‘We’ve got the funk’ is loudly playing in the background, as the fish farmers ready their nets on the side of the wooden jetty. 

‘We’ve got the fish’, would be more appropriate, but it’s still a strangely fitting song to hear, as the fishermen wade out into the water, and in a well practised, synchronised routine begin to herd the fish towards their nets. 

It’s almost mesmerising to watch as the fish begin thrashing around in the shallow water, as the nets draw around them. 

This was the daily scene at the Siguin Fish Farm, just one of the many fish farms that make up the huge fishing industry on the Filipino island of Panay. It’s this huge fish cultivation tradition that has led to the city of Roxas being crowned the Seafood Capital of the Philippines. 

And I was about to get stuck right in. 

Read more: How Many Islands In the Philippines? Everything You Need to Know.

Fish and the Philippines

Fish is big business in the Philippines. This is an archipelago of well over 7000 islands, with thousands upon thousands of miles of coastline. 

The waters are some of the most biodiverse in the world, being home to everything from whale sharks and turtles to milkfish and sardines. 

It’s no wonder then, that the Filipino culinary tradition is closely aligned with the food that can be sourced from the oceans. But with an ever increasing population, as with everywhere else in the world, those once vast fish stocks are of course declining. 

But rather than keep taking from the oceans, the fishermen of Roxas began a more sustainable practice, and you can find countless fish farms arrayed along the waterways, lagoons and coastline of the city’s surrounds. 

The Catch of the Day 

At the Siguin Fish Farm, the fishermen have within minutes rounded up the catch, as the larger fish try heroically to jump over the net meant to trap them. 

Taking only the largest, and only enough for the dinner that evening, they throw the smaller ones back and emerge from the water of freshly caught Bangus, or milkfish. 

In other pens around the farm, there are a whole range of different species being farmed too, including snappers, and not just the ubiquitous milkfish which always finds its way onto the menu of a Filipino restaurant

Throwing in some fish feed, the fishermen hand me a long wooden pole with a large net at the end. It seemed that I was also going to help catch the fish of the day. 

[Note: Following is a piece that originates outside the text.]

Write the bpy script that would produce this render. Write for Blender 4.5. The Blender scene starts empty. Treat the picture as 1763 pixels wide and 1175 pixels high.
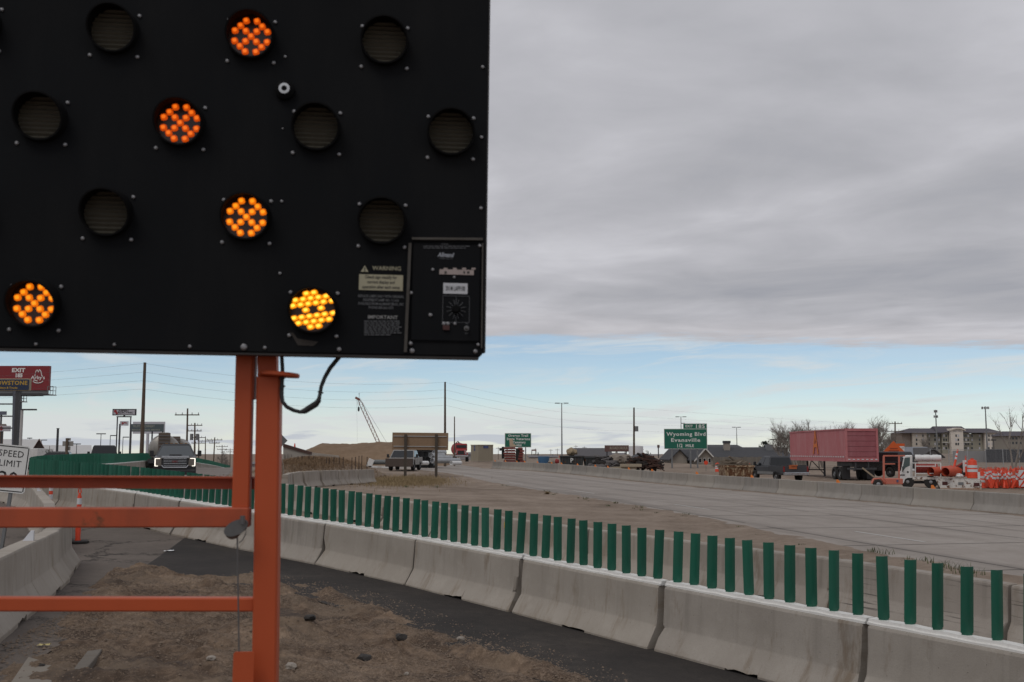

Of course, it was hardly fishing, and within moments I was lifting out a thrashing milkfish which would be added to the grill and prepared for the seafood feast I’d be enjoying shortly enough. 

The Seafood Capital of the Philippines

The feast is prepared at the fish farm, with the freshly caught Bangus being filleted and grilled by the edge of the water.

But there’s more than just Bangus, and I quickly start to realise that perhaps the title of Seafood Capital of the Philippines, is really rather apt for Roxas City. 

Laid out Boodle Fight style are a huge range of dishes. Fish cooked in a coconut broth, fish steamed in banana leaves, fish simply grilled on the open coals. 

Then there are the oysters, the stuffed squid, the mussels and of course, piles upon piles of prawns and crabs. 

The rich fishing grounds here provide an abundance of seafood to Roxas City, but of course, the farmers and fishermen will need to be ever so careful of how they protect that abundance, to ensure its safety for the future. 

It’s Not All About the Seafood

But in Roxas, it’s not all about the fish. I’m told that the city is surrounded by rich farming fields too, and that one of the biggest crops that’s grown here is garlic. 

While the garlic is a popular addition to the seafood, I’m also told by Roxas locals that it can supposedly help with Hypertension. And with so much seafood being eaten, that can be a problem that needs addressing. 

More than its seafood and crops though, Roxas is an important city in the Philippines. After feasting on seafood all evening, the next day I was shown around the historical sights in the city. 

Of course, first up was a stop at the dried fish market, where boxes of dried and salted catch can be purchased in bulk. But next up was the local church, one of the oldest churches in the Philippines. 

The island of Panay was the second island in the Philippines to be colonised by the Spanish in the 16th century, and the area has a long colonial history. In modern times, the city was renamed for one of its most famous locals, a certain Manuel Roxas who rose to the highest office in the country, and who became the first President of an independent Philippines in the 1940s.

So Long and Thanks For All the Fish 

But for most travellers to Roxas, it is all about the seafood, and the city continues to attract tourists from across the Philippines who are drawn here to fill their bellies with everything from Bangus to stuffed squid. 

Whether it’s true or not, Roxas City has a firm reputation for cooking up better seafood dishes than anywhere else in the country, and the catches here are so good that tourists will ship home boxes full of fish at the end of their trip. 

At the departures area in Roxas City Airport, the faint smell of fish pervades the check-in zone. 

Every other item sent into the hold of the plane is a carefully packaged polystyrene box, loaded to bursting with fish, and ready to be shipped back to feed the seafood starved families of Manila.